Sheldon's other big achievement has been turning the long-divided TWU into a more cohesive unit.
"The public perception of Tony is that he's a tough-talking, forceful character and that's true," says AWU national secretary Paul Howes. "But he's also a thoughtful person; a compelling person to talk to ... He's turned the TWU from a loose federation into a powerful national force. That's a big deal."
Especially when you look back on his colourful, at times downright scandalous, career.
The son of an industrial chemist and a nurse, Sheldon grew up in a passionate Labor family in Sydney's Sutherland shire. After finishing a degree in industrial law at the University of NSW, he moved to Queensland to work at the state branch of Liquor Trades Union and quickly landed in controversy. In 1990 he and other officials were found guilty of ballot rigging a union election – though Sheldon maintains that a conviction for the offence was never entered.
By 1999 he had become secretary of the TWU's powerful NSW branch, one of the ALP's biggest donors. Sheldon's sway within Labor was bolstered by a close alliance with Health Services Union boss Michael Williamson, with the two unions voting in lockstep at party conferences.
Williamson also supported Sheldon in his ill-fated bid to become head of the NSW Labor Council in 2001. John Robertson, who now leads the NSW Labor party, prevailed and the pair remains far from chummy. Williamson and Sheldon have also since fallen out.
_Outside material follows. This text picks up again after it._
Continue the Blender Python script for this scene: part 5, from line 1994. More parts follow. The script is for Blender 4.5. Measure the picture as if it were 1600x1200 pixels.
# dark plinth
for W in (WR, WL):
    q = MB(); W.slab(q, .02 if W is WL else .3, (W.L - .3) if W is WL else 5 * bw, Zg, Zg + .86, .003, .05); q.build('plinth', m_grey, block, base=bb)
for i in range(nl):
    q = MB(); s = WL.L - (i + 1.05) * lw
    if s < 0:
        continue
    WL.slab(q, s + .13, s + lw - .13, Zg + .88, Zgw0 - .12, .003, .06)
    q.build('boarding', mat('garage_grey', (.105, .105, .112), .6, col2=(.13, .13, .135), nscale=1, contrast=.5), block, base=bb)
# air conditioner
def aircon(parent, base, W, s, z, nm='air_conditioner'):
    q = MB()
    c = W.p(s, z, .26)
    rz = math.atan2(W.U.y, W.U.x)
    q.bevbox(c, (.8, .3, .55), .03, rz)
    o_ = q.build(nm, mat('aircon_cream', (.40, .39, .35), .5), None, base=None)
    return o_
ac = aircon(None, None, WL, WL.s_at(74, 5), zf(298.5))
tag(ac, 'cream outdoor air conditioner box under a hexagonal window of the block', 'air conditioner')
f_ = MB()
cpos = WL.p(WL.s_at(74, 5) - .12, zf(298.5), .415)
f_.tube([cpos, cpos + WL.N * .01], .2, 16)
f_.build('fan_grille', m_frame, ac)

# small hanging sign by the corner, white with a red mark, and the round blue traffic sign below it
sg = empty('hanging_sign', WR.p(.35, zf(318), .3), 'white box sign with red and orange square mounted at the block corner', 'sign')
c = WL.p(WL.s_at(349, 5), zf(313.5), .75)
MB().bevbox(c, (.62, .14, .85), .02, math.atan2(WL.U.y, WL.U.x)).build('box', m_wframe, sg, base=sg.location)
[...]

In 2007, Sheldon was accused of running a secret slush fund for Labor candidates which received $2.5 million from employers over five and a half years. A review by Deloitte found the fund had no governance arrangements or financial management processes.
And no-one who attended the 2009 ALP conference will forget his physical scuffle with delegates from the National Union of Workers, which competes with the TWU for representation.
Sheldon, who was attending Mass when the Qantas grounding was announced, is nominally a Catholic right winger. Yet within Labor circles, he's seen as a progressive. He's a gay marriage supporter who believes people "should be able to form their own families free from any discrimination or judgement by the state". He's also called on the federal government to adopt an obligatory 90-day limit for processing the claims of asylum seekers who are in mandatory detention.
This pitch wasn't enough to convince the ALP faithful to elect him president last November, with the delegates opting for the Left's Jenny McAllister.
Despite the disappointment, he got a warning for Alan Joyce and his other foes: I'm not going anywhere.
"Achieving safe rates legislation isn't enough," he says. "I want to see drivers able to access their rights ... And I want to keep taking on the unbridled behaviour of Qantas.
"While the members will have me, I'll continue to stand for positions in the TWU. If they say, 'Tony, it's time to pass the baton on,' I'll leave."